Educating Leadership
Emerj is helping educate leadership by focusing on three areas. The first area is how machine learning works broadly, which entails how machine learning strategies are trained. The second is basic terms and components. And lastly, a representative set of use cases.
“Even just knowing a fistful of use cases for an insurance executive who otherwise kind of thinks it’s like IT will help to unlock parts of the brain to get their ideas flowing in new ways where they can actually contribute to that conversation and build a strategy that’s realistic.”
Misunderstood Aspects of AI
You have to keep beating the drum that AI is not IT. For IT, integration means finding APIs, connections, and doing all the heavy lifting to plug it in. With machine learning and AI, the focus is on your data assets. You have to integrate and experiment to see if there is even a fit between the data and the program to begin with. There are very few AI projects that possess some kind of certainty. So for AI, you need to have a more R-and-D type of mentality.
“AI is going to always be an experiment, and sometimes experiments fail.”

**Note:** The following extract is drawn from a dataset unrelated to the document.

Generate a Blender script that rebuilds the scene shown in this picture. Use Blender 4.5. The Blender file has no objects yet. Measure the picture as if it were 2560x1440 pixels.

“For a lot of enterprise use cases, we really cannot be making bold claims upfront. We have to be able to take initial steps and that’s something a lot of companies do not want to stomach.”
Leading Through a Crisis
Technology priorities are changing. Leading through a crisis involves more than just knowing how to use AI; it involves identifying the problems that are most critical to solve right now and figuring out what technology can help solve them. Companies will inevitably be focused on having resilient operations when things rebalance in the future. Companies least far ahead in their digital transformation will be the hardest hit.
“There is a pivot toward applications with ease of deployment, measurable ROI for risk reduction, things that we can get going relatively swiftly. So we’re seeing any innovation effort that’s still left being pivoted toward those kinds of priorities.”